4. That the first bill was duly paid, and the second bill was returned to claimant with the suggestion that a bill be rendered for the period from June 24th, 1937 to June 30th, 1937, both inclusive, and a separate bill for the period from July 1st, 1937 to July 9th, 1937, both inclusive, as the same were required to be paid from different biennium appropriations, to-wit, the first from the 59th and the last from the 60th biennium appropriations.

5. By the time separate bills were rendered the 59th biennium appropriation had lapsed.

6. That the services were rendered by claimant as set forth in his statements, and that the charges therefor were the reasonable and customary charges for like services in that vicinity.

7. That claimant was paid for all of the services so rendered by him, except as to the services rendered between June 24th, 1937 and June 30th, 1937, both inclusive, for which there is due and owing to the claimant the sum of Ten Dollars and Fifty Cents ($10.50).

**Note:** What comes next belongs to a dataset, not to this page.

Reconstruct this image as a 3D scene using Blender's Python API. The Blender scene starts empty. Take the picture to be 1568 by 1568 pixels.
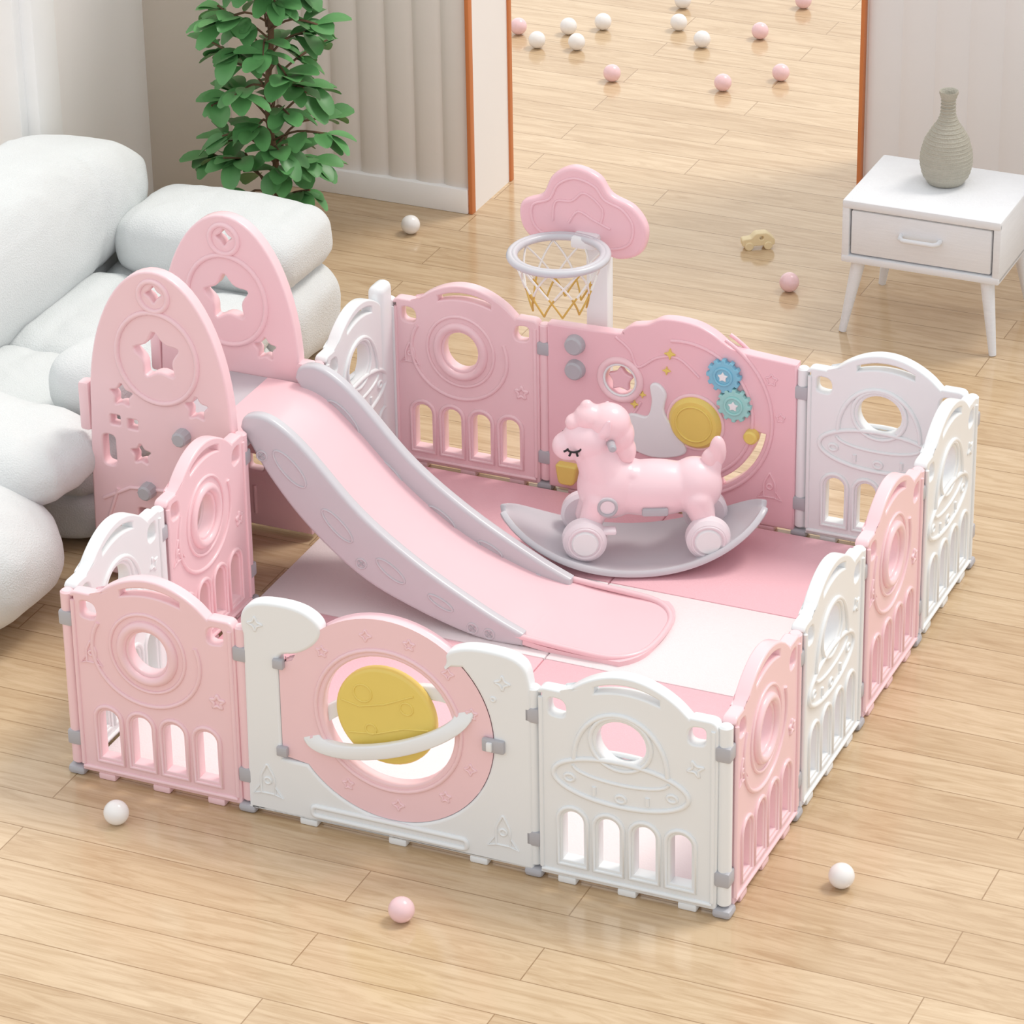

We have repeatedly held that where services have been properly rendered to the State, and a bill therefor has been submitted within a reasonable time, but the same was not approved and vouchered for payment before the lapse of the appropriation from which it is payable, without any fault or neglect on the part of the claimant, an award for the reasonable and customary value of the services will be made, where at the time the expenses were incurred there were sufficient funds remaining unexpended in the appropriation to pay for the same. Rock Island Sand & Gravel Co. vs. State, 8 C. C. R. 165; Indian Motorcycle Co. vs. State, 9 C. C. R. 526; Elgin, Joliet & Eastern Ry. vs. State, No. 2164, decided at the January Term, 1938, of this court; Goodyear Tire & Rubber Co. vs. State, No. 3155, decided at the March Term, 1938, of this court.

The facts in this case bring it within the rule above set forth, and award is therefore entered in favor of the claimant for the sum of Ten Dollars and Fifty Cents ($10.50).